22 türkiye limanı ingiliz ve yunanlar tarafından paylaşılmış durumda.
bütün fabrikalar ve havalimanları satılmış durumda.
maden ocakları özelleşmiş durumda.
ve halk kültürel yozlaşma içerisinde cahil kalmakta dizilerle uyutulmakta.
en önemlisiyse parçalanmakta.
yazıyı fazla uzattığımın farkındayım o yüzden bugünkü içinde bulunduğumuz durumu açıklayan doktrini size vererek yazımı bitireceğim.
dolaylı saldırı doktrini: bu doktrin soğuk savaş döneminde abd tarafından bir çok ülkeye uygulanmıştır. diktatörler aracılığıyla ülke kontrol altında tutulur.
ardından artan demokrasi isteğiyle ikinci bir doktrin üretilir.
bu doktrinin adı da düşük yoğunluklu çatışma doktrinidir.
bu doktrin abd meclisinde "project democracy" olarak açıklanmıştır.
abd üniversitelerinde ve onun kanatları altındaki bütün ülkelerde yer alan üniversitelerde ayrıca medya aracılığıyla da ülke halkının temel dinamiklerinden koparılıp itaatkar suskun maddiyat vurgusuyla para için yozlaşma içine düşürüldüğünü söyleyen ve bunu bizzat yaptıklarını da inkar etmeyen bilimadamlarından olan noam chomsky ve diğer bir çok bilimadamının sözlerine kulak verelim.

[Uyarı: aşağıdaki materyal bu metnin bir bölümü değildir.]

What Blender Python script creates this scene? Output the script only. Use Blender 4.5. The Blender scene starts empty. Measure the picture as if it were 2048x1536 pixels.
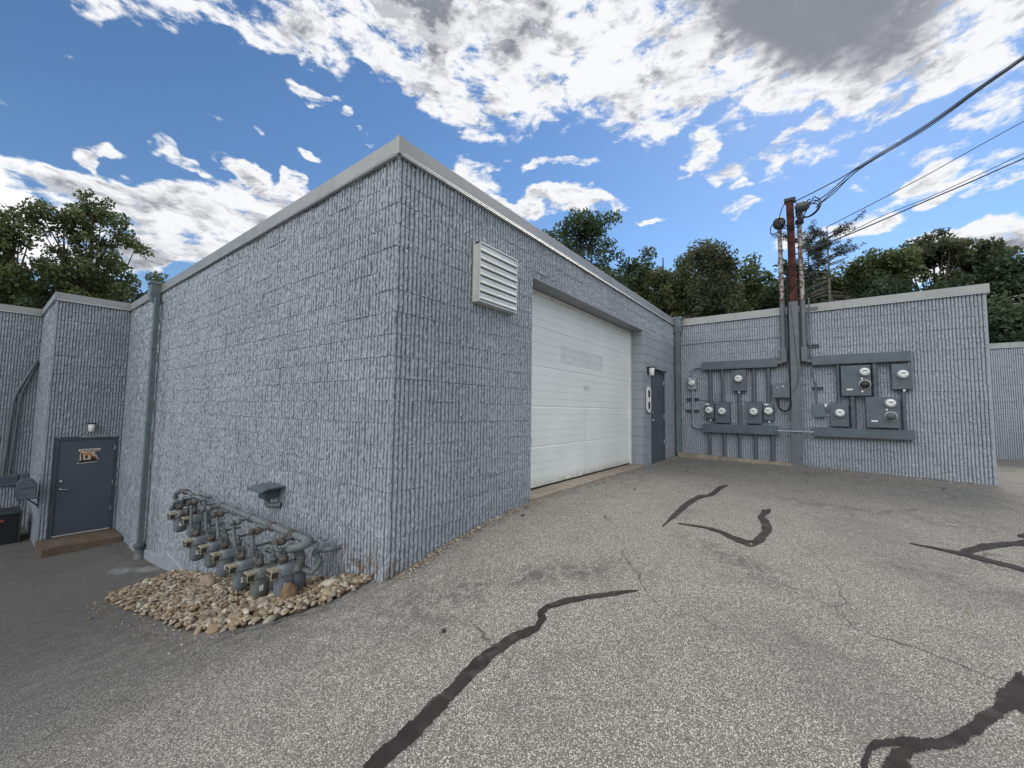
import bpy, bmesh, math, random
import numpy as np
from mathutils import Vector, Matrix
R = math.radians
sc = bpy.context.scene
random.seed(7); rng = np.random.default_rng(11)

# ------------------------------------------------------------------ camera
EYE = 1.6
cam_d = bpy.data.cameras.new("camera"); cam = bpy.data.objects.new("camera", cam_d)
sc.collection.objects.link(cam); sc.camera = cam
yaw, pitch, roll = R(36.92251337), R(3.68394993), R(0.77651455)
f_ = Vector((math.cos(yaw)*math.cos(pitch), math.sin(yaw)*math.cos(pitch), math.sin(pitch)))
r_ = Vector((math.sin(yaw), -math.cos(yaw), 0)); u_ = r_.cross(f_)
r2 = math.cos(roll)*r_ + math.sin(roll)*u_; u2 = -math.sin(roll)*r_ + math.cos(roll)*u_
m = Matrix(((r2.x, u2.x, -f_.x), (r2.y, u2.y, -f_.y), (r2.z, u2.z, -f_.z))).to_4x4()
m.translation = (0, 0, EYE); cam.matrix_world = m
cam_d.sensor_fit = 'HORIZONTAL'; cam_d.sensor_width = 36; cam_d.lens = 36*808.76/2048
cam_d.clip_start = 0.02; cam_d.clip_end = 2000

# ------------------------------------------------------------------ colour management, sun
sc.view_settings.view_transform = 'Standard'; sc.view_settings.look = 'None'
sc.view_settings.exposure = 1.15; sc.view_settings.gamma = 1
SUN_AZ, SUN_EL = R(-4), R(43)
sd = Vector((math.cos(SUN_AZ)*math.cos(SUN_EL), math.sin(SUN_AZ)*math.cos(SUN_EL), math.sin(SUN_EL)))
sl = bpy.data.lights.new("sun", 'SUN'); sl.energy = 1.25; sl.angle = R(24); sl.color = (1, .95, .87)
so = bpy.data.objects.new("sun", sl); sc.collection.objects.link(so)
so.rotation_euler = sd.to_track_quat('Z', 'Y').to_euler()

# ------------------------------------------------------------------ node helpers
def N(nt, t, **k):
    n = nt.nodes.new(t)
    for a, b in k.items():
        if a.startswith('i_'): n.inputs[int(a[2:])].default_value = b
        else: setattr(n, a, b)
    return n
def mth(nt, op, a, b=None, c=None, clamp=False):
    n = nt.nodes.new('ShaderNodeMath'); n.operation = op; n.use_clamp = clamp
    for i, v in enumerate((a, b, c)):
        if v is None: continue
        if isinstance(v, (int, float)): n.inputs[i].default_value = v
        else: nt.links.new(v, n.inputs[i])
    return n.outputs[0]
def ramp(nt, fac, stops, interp='LINEAR'):
    n = nt.nodes.new('ShaderNodeValToRGB'); cr = n.color_ramp; cr.interpolation = interp
    while len(cr.elements) < len(stops): cr.elements.new(0.5)
    for e, (p, c) in zip(cr.elements, stops):
        e.position = p; e.color = (c, c, c, 1) if isinstance(c, (int, float)) else (*c, 1)
    nt.links.new(fac, n.inputs[0]); return n.outputs[0]
def mixc(nt, fac, a, b, mode='MIX'):
    n = nt.nodes.new('ShaderNodeMix'); n.data_type = 'RGBA'; n.blend_type = mode
    for i, v in ((0, fac), (6, a), (7, b)):
        if isinstance(v, (int, float)): n.inputs[i].default_value = v
        elif isinstance(v, tuple): n.inputs[i].default_value = (*v, 1)
        else: nt.links.new(v, n.inputs[i])
    return n.outputs[2]
def smooth(nt, v, a, b, lo=0., hi=1.):
    n = nt.nodes.new('ShaderNodeMapRange'); n.interpolation_type = 'SMOOTHSTEP'
    nt.links.new(v, n.inputs[0]); n.inputs[1].default_value = a; n.inputs[2].default_value = b
    n.inputs[3].default_value = lo; n.inputs[4].default_value = hi; return n.outputs[0]
def noise(nt, vec, scale, detail=4, rough=.55, dist=0., out=0):
    n = nt.nodes.new('ShaderNodeTexNoise'); n.inputs['Scale'].default_value = scale
    n.inputs['Detail'].default_value = detail; n.inputs['Roughness'].default_value = rough
    n.inputs['Distortion'].default_value = dist
    if vec is not None: nt.links.new(vec, n.inputs['Vector'])
    return n.outputs[out]

# ------------------------------------------------------------------ sky: Nishita blue plus broken cloud laid out by direction
w = bpy.data.worlds.new("World"); sc.world = w; w.use_nodes = True; nt = w.node_tree; nt.nodes.clear()
tc = N(nt, 'ShaderNodeTexCoord'); dirv = tc.outputs['Generated']
sky = N(nt, 'ShaderNodeTexSky', sky_type='NISHITA', sun_disc=False, sun_elevation=SUN_EL, sun_rotation=math.pi/2-SUN_AZ,
        air_density=1.0, dust_density=.1, ozone_density=3.0)
# warp the direction a little so cloud edges break up
wn = noise(nt, dirv, 5, 4, .6, 0, 1)
wsub = N(nt, 'ShaderNodeVectorMath', operation='SUBTRACT'); nt.links.new(wn, wsub.inputs[0]); wsub.inputs[1].default_value = (.5, .5, .5)
wsc = N(nt, 'ShaderNodeVectorMath', operation='SCALE'); nt.links.new(wsub.outputs[0], wsc.inputs[0]); wsc.inputs['Scale'].default_value = .16
wad = N(nt, 'ShaderNodeVectorMath', operation='ADD'); nt.links.new(dirv, wad.inputs[0]); nt.links.new(wsc.outputs[0], wad.inputs[1])
wdir = wad.outputs[0]
# every cloud bank: azimuth, elevation of its middle, half length, half height (degrees), slant, weight
CL_ = __import__('json').loads('''{"clouds": [[30.4, 44.7, 23.1, 5.2, -176.0, 0.8], [56.8, 45.7, 15.0, 3.7, 172.5, 0.8], [82.9, 36.5, 7.3, 1.5, 166.5, 0.7], [73.0, 39.3, 7.3, 1.7, -177.2, 0.8], [60.5, 41.0, 8.1, 2.9, -174.2, 0.8], [44.5, 38.9, 12.0, 3.7, -161.3, 0.75], [26.0, 38.8, 13.0, 3.9, -169.7, 0.75], [8.4, 37.2, 9.2, 4.0, -158.2, 0.8], [-0.7, 38.6, 10.8, 5.7, -155.0, 1.0], [-11.0, 32.3, 5.7, 3.4, -177.3, 0.75], [-1.2, 29.0, 7.8, 1.9, 171.9, 0.7], [9.1, 29.9, 3.9, 1.8, -131.8, 0.7], [-9.6, 25.2, 6.7, 2.3, 173.7, 0.6], [-13.1, 21.2, 4.7, 2.6, 176.2, 0.75], [-7.7, 21.8, 4.0, 0.9, 175.3, 0.6], [-14.9, 26.9, 2.7, 2.1, 164.1, 0.6], [86.1, 18.7, 8.9, 2.5, -178.5, 0.9], [78.4, 17.9, 15.4, 3.9, -178.3, 0.95], [71.8, 21.7, 8.0, 2.2, 170.2, 0.7], [86.5, 15.0, 11.1, 3.1, 162.0, 0.9], [67.8, 24.3, 5.0, 2.0, 146.2, 0.7], [42.0, 30.3, 3.8, 2.3, 176.7, 0.6], [28.1, 28.0, 8.0, 1.9, -176.6, 0.8], [36.1, 27.6, 7.1, 2.4, 179.7, 0.75], [29.6, 32.5, 4.7, 0.8, 169.8, 0.55], [7.0, 23.6, 2.5, 1.1, -173.1, 0.75], [15.9, 29.5, 1.2, 0.5, -170.0, 0.5], [-10.2, 15.0, 6.7, 2.1, 177.4, 0.85], [-14.1, 15.7, 3.6, 2.2, -174.6, 0.85], [-3.6, 19.9, 3.3, 1.4, -179.7, 0.7], [-10.8, 19.7, 2.9, 0.7, 167.6, 0.6], [1.0, 18.5, 2.9, 1.1, 167.8, 0.6], [65.6, 35.7, 3.0, 0.8, 174.7, 0.74], [78.0, 25.3, 1.1, 0.8, -170.1, 0.74], [76.0, 24.3, 2.2, 0.9, 178.3, 0.74], [83.5, 22.6, 0.8, 0.8, -146.2, 0.66], [82.3, 23.8, 1.5, 0.6, 171.7, 0.64], [71.6, 26.2, 1.9, 1.1, -169.1, 0.8], [66.3, 27.0, 1.6, 1.0, 169.9, 0.8], [71.5, 24.3, 1.9, 1.1, 174.4, 0.74], [64.5, 30.6, 2.1, 0.7, -177.5, 0.72], [61.4, 34.4, 0.9, 0.8, 164.9, 0.62], [69.5, 30.7, 0.6, 0.7, 161.2, 0.56], [58.7, 32.9, 1.3, 0.7, -163.1, 0.58], [17.2, 24.9, 2.0, 0.6, -172.2, 0.62], [12.1, 28.9, 1.1, 0.6, -168.2, 0.6], [5.9, 26.0, 0.9, 0.7, -166.0, 0.6], [125, 35, 28, 14, 10, 0.8], [175, 25, 45, 16, 0, 0.85], [-90, 30, 40, 18, 10, 0.85], [-130, 55, 45, 24, 0, 0.8], [60, 72, 45, 18, 20, 0.8], [-40, 52, 28, 14, -20, 0.75], [160, 62, 35, 20, 0, 0.75], [-140, 25, 30, 16, 0, 0.8]], "dark": [[-0.7, 39.2, 9.7, 4.0, -150.6, 0.8], [5.3, 43.6, 8.0, 3.0, -157.6, 0.55], [80.3, 15.9, 8.3, 2.0, -179.6, 0.22], [39.4, 44.0, 6.4, 2.7, -166.8, 0.1]]}''')
def bank(az, el, a, b, slant, src):
    az, el = R(az), R(el)
    C = Vector((math.cos(az)*math.cos(el), math.sin(az)*math.cos(el), math.sin(el)))
    U = Vector((-math.sin(az), math.cos(az), 0)); V = C.cross(U)
    s = R(slant); U2 = math.cos(s)*U + math.sin(s)*V; V2 = -math.sin(s)*U + math.cos(s)*V
    e = Matrix((U2, V2, C)).transposed().to_euler('XYZ')
    mp = N(nt, 'ShaderNodeMapping', vector_type='TEXTURE')
    mp.inputs['Location'].default_value = C; mp.inputs['Rotation'].default_value = e
    mp.inputs['Scale'].default_value = (math.sin(R(a)), math.sin(R(b)), .9)
    nt.links.new(src, mp.inputs['Vector'])
    ln = N(nt, 'ShaderNodeVectorMath', operation='LENGTH'); nt.links.new(mp.outputs[0], ln.inputs[0])
    return ln.outputs['Value']
tot = None
for az, el, a, b, sl_, wt in CL_['clouds']:
    v = smooth(nt, bank(az, el, a, b, sl_, wdir), .55, 1.35, wt, 0.)
    tot = v if tot is None else mth(nt, 'ADD', tot, v)
tot = mth(nt, 'MINIMUM', tot, .92)
sx = N(nt, 'ShaderNodeMapping'); sx.inputs['Scale'].default_value = (1, 1, 2.4); nt.links.new(dirv, sx.inputs[0])
fb = noise(nt, sx.outputs[0], 12, 10, .64, .25)
so_ = N(nt, 'ShaderNodeVectorMath', operation='ADD'); nt.links.new(sx.outputs[0], so_.inputs[0]); so_.inputs[1].default_value = (sd.x*.035, sd.y*.035, sd.z*.06)
fbs = noise(nt, so_.outputs[0], 12, 6, .64, .25)
fb2 = noise(nt, sx.outputs[0], 3.4, 5, .55, .1)
# cloud cover; the unseen banks are added and enlarged for white fill
dens = mth(nt, 'ADD', mth(nt, 'MULTIPLY', mth(nt, 'SUBTRACT', fb, .5), 4.6), mth(nt, 'MULTIPLY', mth(nt, 'SUBTRACT', fb2, .5), 1.3))
dens = mth(nt, 'ADD', mth(nt, 'SUBTRACT', dens, .84), mth(nt, 'MULTIPLY', tot, 1.66))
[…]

noam chomsky'e göre project democracy ile:
"ülke yozlaşma içine itilir. hiç bir siyasi parti görevini yapamaz. hepsi birbirini suçlar. toplum güvensizlik içine düşer. etnik siyasi ve dini çatışmalarla bölünmeler yaşanır. toplum kendi kültüründen koparılır. ve medya aracılığıyla uyutulur."
herşey oldukça açık. artık akıl uykusundan uyanmanın zamanıdır.
tekrar graham fuller'e gelerek ılımlı islam'ın ne denli bir emperyalist oyunu olduğunu kanıtlamak isterim.
graham fuller kontrolünde boğaziçi profesörlerinden sabri sayarı'ya "rand" rapor hazırlatılmıştır.
ve bu raporda şu cümleler yer almıştır.
"abd kanatları altındaki tüm ülkelerde olup bitenlerle beraber oalcak olanlardan da haberdar olmalı ve kontrol etmelidir." ılımlı islam hezeyanını bulan kişi bir amerikalı olup amacını da burada açıklamaktadır.
ayrıca kuşatlamalar: islam ve batı jeopolitiği kitabında da şu cümleler ona aittir.
"asıl mesele farklı doktrinlerin doğalarından kaynaklanan mücadele mi? (atatürkçülük ve ılımlı islam kast ediliyor.) yoksa bizim tarihi geçmişleri bir olan dinsel toplulukları bölme çabalarımız mı?"
amacı türkiye ve ortadoğu ülkelerini başkan yardımcısı hamprey'in de dediği gibi "batının ve japonyanın gelişimini 3. dünya ülkelerinin evrimleri tehdit etmektedir ve bu engellenmelidir."
amaçları ortada sayısız kanıt da öyle.
yazımı mustafa kemal atatürk'ün sözleriyle bitirmek istiyorum.
"kendini kurtarabilmek için, ulusun her ferdinin ülkenin alın yazgısıyla ilgilenmesi gerekir."
"sömürücülük ve emperyalizm yeryüzünden yok olacaktır yeriniyse ten rengi, din ve ırk ayrımının olmadığı bir uyum düzeni yaşanacaktır."
okuyanlara teşekkür ederim. ve okumayanlar da mutlaka okusunlar.
okuyan okumayan katılan katılmayan herkese teşekkür ederim.